The appearance of the Vostok Battalion marked a new stage in the conflict. It suggested that Putin was trying to secure control over people who were otherwise out of control. At the same time he was trying to maintain an element of deniability, which he would be unable to do if he had sent regular Russian troops, albeit under the guise of being peacekeepers. Ramzan Kadyrov, the Chechen leader, denied that he had sent any men across the border, and there was an unconfirmed report that following the carnage at the Donetsk airport many of the Chechens had left.

If money is the motive of some of the men coming from Russia to fight and die in eastern Ukraine, the lack of it helps explain what is happening on the Ukrainian side. With a group invited by the German Marshall Fund, I went to see a senior security official in Kiev. We discussed why the Ukrainian security services had, to date at least, performed so miserably in the east. He said that since independence in 1991 the police especially had only had two real tasks. The first was to support whoever was in power and the second was to work as a racketeering organization, collecting money for their bosses in the regions and in Kiev. “It was not to protect people.”

As for the army, he said, almost all of its budget for the last twenty-three years had gone toward paying salaries. Hardly anything had gone into training or modern equipment. In this period, he added, Ukraine had claimed to have “an intelligence service, counterintelligence, and an army, but it was all just a façade.” All of the security services had essentially been hollowed out by a lack of money, which was a direct result of corruption. For such reasons, he said, Ukraine could be compared to the Democratic Republic of Congo.

There was, he said, another principal reason why the Ukrainian security forces have performed so badly since the annexation of Crimea and the rebel insurgency in the east. It had never seriously crossed anyone’s mind that any of this would happen and that Russia would ever act in a hostile manner, either directly or indirectly. A few years back, he said, he and some colleagues had written a paper on a possible Russian threat, which they argued could be made after the Sochi Olympics. However, “It was like an intellectual game. In my soul, I did not believe we would fight with Russia.” So, no one ever made any preparations for any such conflict and the security forces have been running to catch up since it began. Coordination between the services is also abysmal and has almost certainly resulted in deaths caused by friendly fire.

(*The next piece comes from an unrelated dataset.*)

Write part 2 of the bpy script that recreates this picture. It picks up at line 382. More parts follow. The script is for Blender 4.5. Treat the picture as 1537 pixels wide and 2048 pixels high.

The fact that the Ukrainian military has taken so long to begin to act effectively has now led to a vacuum on the ground being filled by Ukrainian volunteer militias willing to defend the country from the separatists. The biggest are the Donbas and Dnipro battalions. They are willing to fight but are poorly trained and don’t coordinate properly with the army, if at all. When I asked the security source who was in control of them, he said “nobody.” In other words, at this stage in the conflict, several armed militias are rampaging across eastern Ukraine, and with every death the situation spirals a little further toward a full-scale civil war.

3.

Before the conflict broke out the vast majority of people in the east and the rest of Ukraine could not have imagined what is now happening. With every passing day it becomes ever easier to understand how a war can break out. Russia’s media, which has a strong influence in eastern Ukraine, and among Putin’s gullible fellow travelers in Western countries too, has successfully created an image of the revolutionaries in Kiev as fascists and neo-Nazis. In fact the leaders of the two main parties singled out as the paragons of Ukrainian fascism received a mere 2 percent of the vote in the presidential election. That result contrasts with the high figures secured on the same day in the European Parliament elections by the main xenophobic and nationalist parties in Britain, France, and elsewhere, some of whose leaders say they admire Putin. In the east, however, the effect of Russia’s “fascist” propaganda against the Kiev government is taking root and makes it easier for those who take up arms to kill those on the other side.

On the Ukrainian side a similar thing is happening. A complicated situation full of nuances in Donetsk and Luhansk has been reduced to a simplistic tale of terrorists and alleged Russian special forces. Now, however, as the situation drags out, some of the accusations and beliefs of both sides are turning into self-fulfilling prophecies. While there are no visible Russian special forces, there is now the Vostok Battalion. On the Ukrainian side, there are now men murdering civilians rather than fighting according to the laws of war.

On May 23, for example, just before the presidential election, men from a militia led by Oleh Lyashko, the leader of the small, pro-Kiev Radical Party, boasted of having gunned down in cold blood a Donetsk Republic official in his office in the little eastern town of Torez. Lyashko then picked up just over 8 percent of the vote. Those votes might have gone to the two candidates of the nationalist right had they been seen to have been killing more of their enemies rather than courting the middle ground or remaining uselessly camped around the Maidan in Kiev. For some who visited them there, it seemed as if they had no desire to leave, as Klitschko, the new mayor, was finding when he asked them to disperse.

This is the way that wars are created, by accident or design. Putin, euphoric from his success in Crimea, apparently felt encouraged to try something of the same in the east. This has resulted in nothing more than a chaotic and increasingly bloody mess. In early June, the Ukrainians lost control of border crossings near Luhansk, there was violent conflict around Sloviansk, and thousands began to flee their homes. On June 6 Poroshenko and Putin met in Normandy where they were both invited as part of the ceremonies to mark the seventieth anniversary of D-Day. The next day Poroshenko was inaugurated as president and said that he was in favor of decentralization for Ukraine’s regions and was offering “immunity” for anyone who did not have blood on their hands. As he was just reiterating what had already been offered by the interim president whom Poroshenko was succeeding, it was not surprising that the rebels instantly rejected his advance. Fighting got worse despite talks on a cease-fire between the Russian, Polish, and German foreign ministers, though not the Ukrainian foreign minister or the rebels.

In Washington I found policymakers truly disappointed when I told them that barring a miracle, eastern Ukraine was heading toward war. They appeared disappointed not because of eastern Ukraine itself, but rather because of the problem of having to deal with its consequences. Military rations, helmets, flak jackets, and uniforms are already being supplied to the Ukrainians by the US, but they need more, for example counterinsurgency advisers and specialized weaponry. But if the US supplies these, policymakers in Washington and Europe fear that Russia will regard it as a serious provocation and ratcheting up of the conflict, which of course it would be. Still, without the West pushing back, Putin will send more militiamen over the border.